__Supplied data__
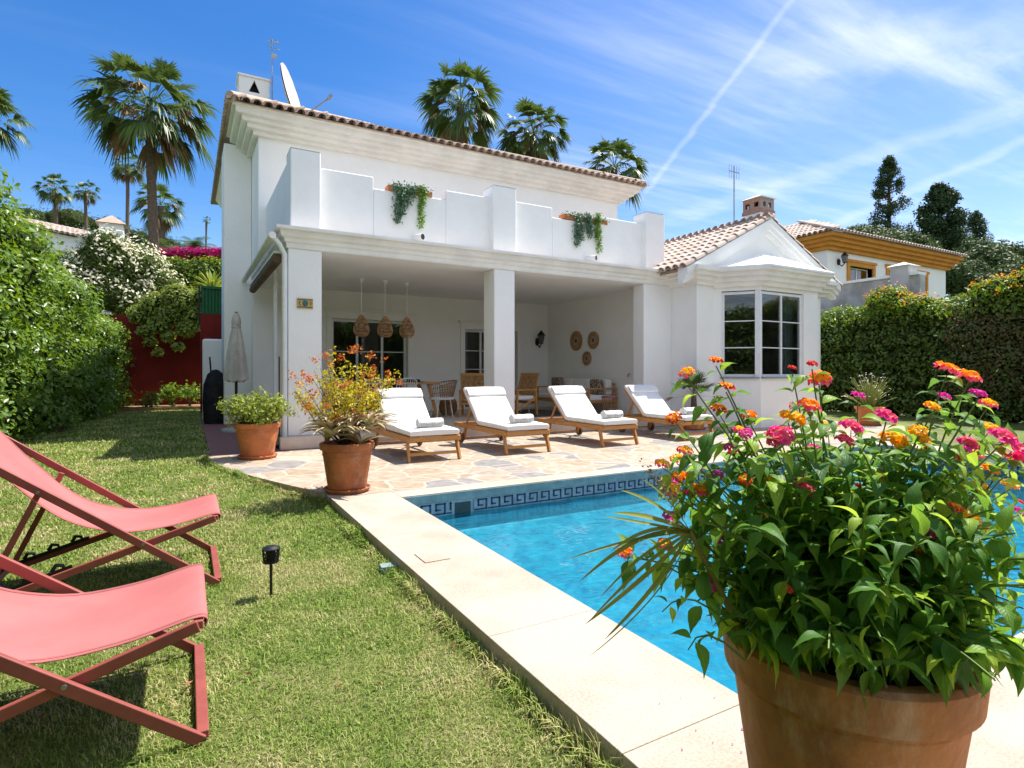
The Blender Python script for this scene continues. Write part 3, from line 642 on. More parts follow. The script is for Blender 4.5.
for (a, b, c, d_) in ((11.98, 12.48, 9.05, 9.11), (11.98, 12.48, 9.49, 9.55), (11.98, 12.04, 9.11, 9.49), (12.42, 12.48, 9.11, 9.49)):
    if b-a > .2:
        cb.box(a, b, c, d_, 5.13, 5.20); cb.box(a, b, c, d_, 5.32, 5.42)
        for k in range(3): cb.box(a+.0+k*.20, a+.10+k*.20, c, d_, 5.20, 5.32)
    else:
        cb.box(a, b, c, d_, 5.13, 5.20); cb.box(a, b, c, d_, 5.32, 5.42); cb.box(a, b, c+.13, d_-.13, 5.20, 5.32)
obj('chimney_pot', cb, BRICK, ch); obj('chimney_core', MB().box(12.08, 12.38, 9.15, 9.45, 5.13, 5.4), BLACK, ch)
ccap = MB(); ccap.add([(11.92, 8.99, 5.42), (12.54, 8.99, 5.42), (12.54, 9.61, 5.42), (11.92, 9.61, 5.42), (12.23, 9.30, 5.56)], [(0, 1, 4), (1, 2, 4), (2, 3, 4), (3, 0, 4), (3, 2, 1, 0)])
obj('chimney_cap', ccap, CREAM, ch)
# bay
bx0, bx1 = 10.76, 12.78
BP = [(BAYX0, WY), (bx0, BAYY), (bx1, BAYY), (BAYX1, WY)]
SILL, HEAD = 1.09, 2.96
inner = lambda p: p
def wallseg(mb, a, b, z0, z1, th=.16):
    a, b = Vector(a), Vector(b); d_ = (b-a).normalized(); n = Vector((-d_.y, d_.x))*th
    mb.prism([tuple(a), tuple(b), tuple(b+n), tuple(a+n)], z0, z1)
bw = MB()
bw.prism([BP[0], BP[1], BP[2], BP[3], (BP[3][0], WY+.2), (BP[0][0], WY+.2)], -.05, SILL-.03)
bw.prism([BP[0], BP[1], BP[2], BP[3], (BP[3][0], WY+.2), (BP[0][0], WY+.2)], HEAD+.02, 3.2)
def lerp2(a, b, t): return (a[0]+(b[0]-a[0])*t, a[1]+(b[1]-a[1])*t)
for a, b, t0, t1 in ((BP[0], BP[1], .17, 1), (BP[1], BP[2], 0, .735), (BP[2], BP[3], .1, .9)):
    if t0: wallseg(bw, a, lerp2(a, b, t0), SILL-.03, HEAD+.02)
    if t1 < 1: wallseg(bw, lerp2(a, b, t1), b, SILL-.03, HEAD+.02)
obj('bay', bw, WHITE, V_)
bc = MB(); steps_path(bc, [BP[0], BP[1], BP[2], BP[3]], stepprof(.0, .30, 3.06, 3.47, 4)); obj('cornice', bc, CREAM, V_)
def offs(o_): return [(BP[0][0]-o_*.55, WY), (bx0-o_*.41, BAYY-o_), (bx1+o_*.41, BAYY-o_), (BP[3][0]+o_*.55, WY)]
q = offs(.33); ap1, ap2 = (XA-.02, WY+.02, 4.02), (XA+.02, WY+.02, 4.02)
br = MB().add([(q[0][0], q[0][1], 3.472), (q[1][0], q[1][1], 3.472), (q[2][0], q[2][1], 3.472), (q[3][0], q[3][1], 3.472), ap1, ap2,
               (q[0][0], q[0][1], 3.43), (q[1][0], q[1][1], 3.43), (q[2][0], q[2][1], 3.43), (q[3][0], q[3][1], 3.43)],
              [(0, 1, 4), (1, 2, 5, 4), (2, 3, 5), (6, 7, 1, 0), (7, 8, 2, 1), (8, 9, 3, 2), (9, 8, 7, 6)])
obj('bay_roof', br, WHITE, V_)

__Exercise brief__
Without the pictures, transcribe the listing above exactly.

__Task answer__
The Blender Python script for this scene continues. Write part 3, from line 642 on. More parts follow. The script is for Blender 4.5.
for (a, b, c, d_) in ((11.98, 12.48, 9.05, 9.11), (11.98, 12.48, 9.49, 9.55), (11.98, 12.04, 9.11, 9.49), (12.42, 12.48, 9.11, 9.49)):
    if b-a > .2:
        cb.box(a, b, c, d_, 5.13, 5.20); cb.box(a, b, c, d_, 5.32, 5.42)
        for k in range(3): cb.box(a+.0+k*.20, a+.10+k*.20, c, d_, 5.20, 5.32)
    else:
        cb.box(a, b, c, d_, 5.13, 5.20); cb.box(a, b, c, d_, 5.32, 5.42); cb.box(a, b, c+.13, d_-.13, 5.20, 5.32)
obj('chimney_pot', cb, BRICK, ch); obj('chimney_core', MB().box(12.08, 12.38, 9.15, 9.45, 5.13, 5.4), BLACK, ch)
ccap = MB(); ccap.add([(11.92, 8.99, 5.42), (12.54, 8.99, 5.42), (12.54, 9.61, 5.42), (11.92, 9.61, 5.42), (12.23, 9.30, 5.56)], [(0, 1, 4), (1, 2, 4), (2, 3, 4), (3, 0, 4), (3, 2, 1, 0)])
obj('chimney_cap', ccap, CREAM, ch)
# bay
bx0, bx1 = 10.76, 12.78
BP = [(BAYX0, WY), (bx0, BAYY), (bx1, BAYY), (BAYX1, WY)]
SILL, HEAD = 1.09, 2.96
inner = lambda p: p
def wallseg(mb, a, b, z0, z1, th=.16):
    a, b = Vector(a), Vector(b); d_ = (b-a).normalized(); n = Vector((-d_.y, d_.x))*th
    mb.prism([tuple(a), tuple(b), tuple(b+n), tuple(a+n)], z0, z1)
bw = MB()
bw.prism([BP[0], BP[1], BP[2], BP[3], (BP[3][0], WY+.2), (BP[0][0], WY+.2)], -.05, SILL-.03)
bw.prism([BP[0], BP[1], BP[2], BP[3], (BP[3][0], WY+.2), (BP[0][0], WY+.2)], HEAD+.02, 3.2)
def lerp2(a, b, t): return (a[0]+(b[0]-a[0])*t, a[1]+(b[1]-a[1])*t)
for a, b, t0, t1 in ((BP[0], BP[1], .17, 1), (BP[1], BP[2], 0, .735), (BP[2], BP[3], .1, .9)):
    if t0: wallseg(bw, a, lerp2(a, b, t0), SILL-.03, HEAD+.02)
    if t1 < 1: wallseg(bw, lerp2(a, b, t1), b, SILL-.03, HEAD+.02)
obj('bay', bw, WHITE, V_)
bc = MB(); steps_path(bc, [BP[0], BP[1], BP[2], BP[3]], stepprof(.0, .30, 3.06, 3.47, 4)); obj('cornice', bc, CREAM, V_)
def offs(o_): return [(BP[0][0]-o_*.55, WY), (bx0-o_*.41, BAYY-o_), (bx1+o_*.41, BAYY-o_), (BP[3][0]+o_*.55, WY)]
q = offs(.33); ap1, ap2 = (XA-.02, WY+.02, 4.02), (XA+.02, WY+.02, 4.02)
br = MB().add([(q[0][0], q[0][1], 3.472), (q[1][0], q[1][1], 3.472), (q[2][0], q[2][1], 3.472), (q[3][0], q[3][1], 3.472), ap1, ap2,
               (q[0][0], q[0][1], 3.43), (q[1][0], q[1][1], 3.43), (q[2][0], q[2][1], 3.43), (q[3][0], q[3][1], 3.43)],
              [(0, 1, 4), (1, 2, 5, 4), (2, 3, 5), (6, 7, 1, 0), (7, 8, 2, 1), (8, 9, 3, 2), (9, 8, 7, 6)])
obj('bay_roof', br, WHITE, V_)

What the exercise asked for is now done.